Siempre me impresionan los pies de los campesinos ancianos. En las visitas, junto a la pobreza de los banquitos de madera y las paredes de muesca, no puedo dejar de mirar esos pies que parecen prolongación de la tierra.
Son pies grandes, que creo jamás usaron zapatos; como mucho, sandalia o yanque. Erosionados por mil pasos en las duras labores agrícolas de la chacra al amanecer o bajo el fuerte sol de mediodía. Pies recios, expertos en cientos de desnudos kilómetros, duros, de uñas malogradas, indiferentes a la estética. Pies en apariencia insensibles a espinas, piedras, barros o aguas; pies como palos o como llantas humanas. Extraños en el cemento o el asfalto.
Me impactan y me hacen recordar uno de los poemas de Tagore en Ofrenda Lírica:
Tienes tu escabel, y tus pies descansan, entre los más pobres, los más humildes y perdidos.

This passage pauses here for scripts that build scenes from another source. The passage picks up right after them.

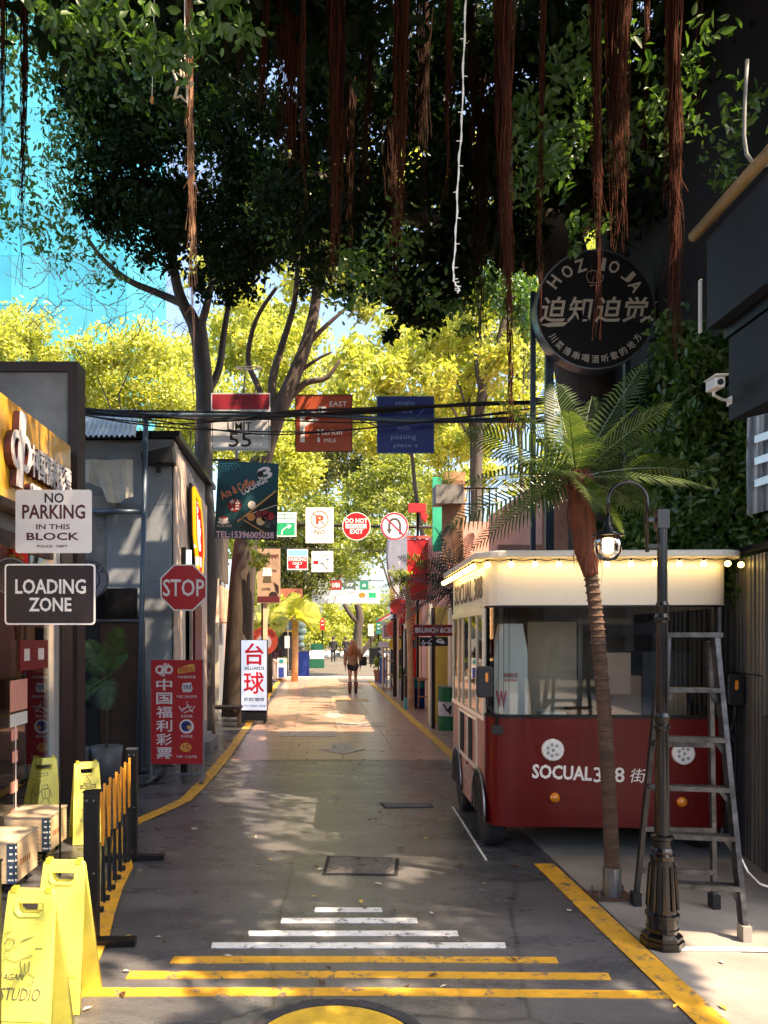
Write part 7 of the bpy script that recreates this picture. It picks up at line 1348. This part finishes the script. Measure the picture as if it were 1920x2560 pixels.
for a in [(475, -60, 1130, 6.0, 22, 30, M_ROOTPALE), (12, -40, 560, 6.5, 22, 18, M_ROOTD), (58, -40, 830, 6.6, 26, 24, M_ROOTD), (758, -60, 640, 6.2, 14, 16, M_ROOT), (725, -60, 420, 7.2, 95, 80, M_ROOT), (838, -60, 720, 6.6, 66, 110, M_ROOT), (1000, -60, 620, 6.3, 58, 70, M_ROOT), (1120, -60, 580, 6.4, 30, 34, M_ROOT), (1268, -60, 780, 5.6, 72, 150, M_ROOT), (1268, 500, 1310, 5.6, 20, 22, M_ROOT), (1358, -60, 860, 6.1, 18, 18, M_ROOT), (1487, -60, 900, 5.7, 34, 54, M_ROOT), (1545, -60, 640, 5.9, 80, 120, M_ROOT), (1682, -60, 900, 5.5, 56, 100, M_ROOT), (660, -60, 300, 7, 40, 34, M_ROOT), (600, -60, 260, 7, 12, 10, M_ROOTD), (565, -60, 210, 6.8, 10, 8, M_ROOTD), (1180, -60, 420, 8, 50, 40, M_ROOTD), (920, -60, 560, 8, 60, 40, M_ROOTD), (1065, -60, 700, 8.5, 60, 50, M_ROOTD), (1620, -60, 480, 7, 30, 22, M_ROOT), (1750, -60, 420, 6.5, 30, 22, M_ROOTD), (1200, 200, 860, 9, 60, 40, M_ROOTD), (880, 200, 760, 9, 50, 34, M_ROOTD), (980, 300, 820, 9, 60, 40, M_ROOTD), (1590, 560, 1180, 9.9, 90, 60, M_ROOTD), (1640, 700, 1200, 9.9, 50, 30, M_ROOTD)]: root_bundle(*a)
# hanging string light, star ornament, ring, small charm
sl_ = thing('hanging_light_string', 'white fairy light string dangling from the banyan above the blue sign', 'string lights', at(1160, 0, 5.4))
pts = smooth_pts([at(1168, -60, 5.4), at(1160, 120, 5.4), at(1155, 300, 5.4), at(1146, 430, 5.4), at(1141, 560, 5.4), at(1134, 680, 5.4), at(1138, 708, 5.4), at(1148, 722, 5.4), at(1144, 732, 5.4)], 8)
M_LS = mat('white_plastic_cable', '#e6e6e0', .4, 0, 0, emit='#ffffff', es=.05); obj('wire', MB().tube(pts, .0045, 5).tube([p+Vector((.008*math.sin(i*1.1), .004, 0)) for i, p in enumerate(pts)], .0035, 5), M_LS, sl_, world=True)
lbm = MB()
for i in range(3, len(pts)-2, 4): s = R.choice((-1, 1)); lbm.tube([pts[i], pts[i]+Vector((s*.03, 0, R.uniform(-.005, .005)))], .003, 4)
obj('light_bulb', lbm, M_LS, sl_, world=True, kind='stuff')
sr = thing('star_ornament', 'hollow pale star ornament hanging on a thin cord beside the pale root', 'ornament', at(458, 205, 5.8)); s = 5.8/F
so_ = [(450, 148), (462, 198), (482, 208), (468, 224), (468, 258), (452, 240), (436, 246), (446, 212), (430, 172), (452, 190)]; so_ = [(458+(u-458)*1.0, v) for u, v in so_]
obj('star_frame', MB().tube([((u-458)*s, 0, (205-v)*s) for u, v in so_+[so_[0]]], .011, 6), mat('pale_star_plastic', (.62, .58, .45), .5), sr); obj('cord', MB().tube([((462-458)*s, 0, (205-148)*s), ((462-458)*s, 0, (205+60)*s)], .004, 5), M_LS, sr)
ch = thing('hanging_charm', 'tiny amber charm on a thin white cord in front of the left crown', 'ornament', at(380, 250, 6)); obj('charm', MB().ball((0, 0, 0), .02, 8, 6, .8, .8, 1.6), mat('amber_charm', (.5, .25, .08), .4), ch); obj('cord', MB().tube([(0, 0, .03), (.01, 0, .4), (.02, 0, .9)], .003, 4), M_LS, ch)
rg_ = thing('wire_ring', 'pale wire ring hooked on the branches of the left tree', 'ring', at(622, 920, 13)); obj('ring', MB().tube([(.22*math.cos(a), .15*math.sin(a), .03*math.sin(a)) for a in [2*math.pi*i/24 for i in range(25)]], .012, 6), M_OFFW, rg_)

print('TRIS', sum(len(o.data.polygons) for o in bpy.data.objects if o.type == 'MESH'), len(bpy.data.objects))
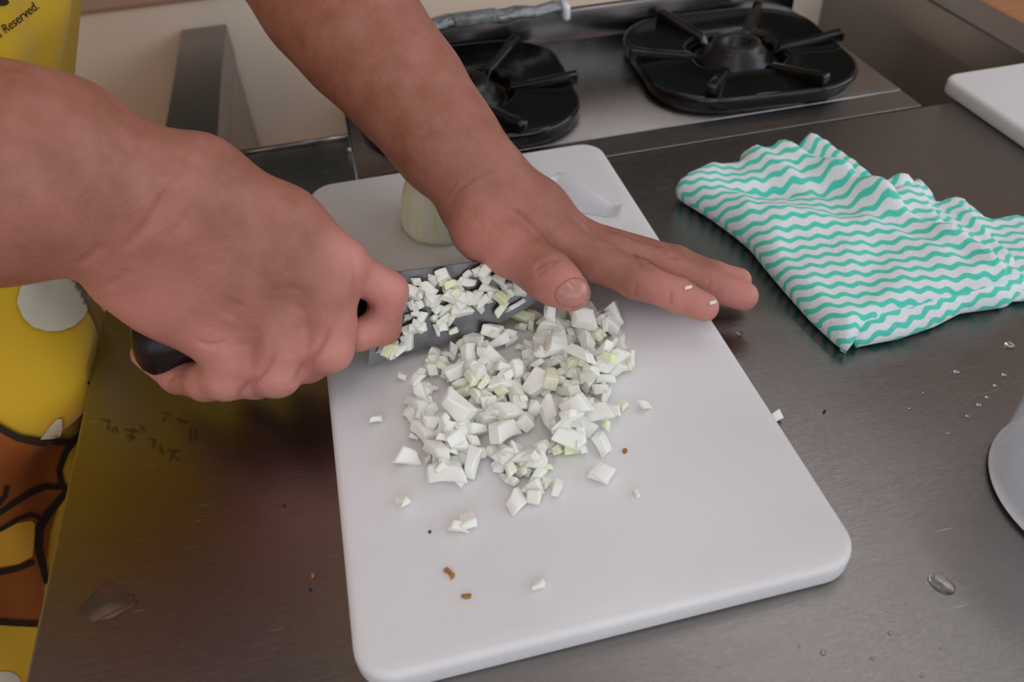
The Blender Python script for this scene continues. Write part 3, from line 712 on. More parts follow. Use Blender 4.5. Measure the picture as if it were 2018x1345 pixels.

Quiero inclinarme ante ti, pero mi postración no llega nunca a la cima donde tus pies descansan entre los más pobres, los más humildes y perdidos.
El orgullo no puede acercarse a ti, que caminas, con la ropa de los
miserables, entre los más pobres, los más humildes y perdidos.
Mi corazón
no sabe encontrar su senda, la senda de los solitarios, por donde tú vas entre
los más pobres, los más humildes y perdidos.
Si Dios tiene pies, son los de los pobres viejos campesinos de mi Perú.
Si Dios tiene pies, son los de los pobres viejos campesinos de mi Perú.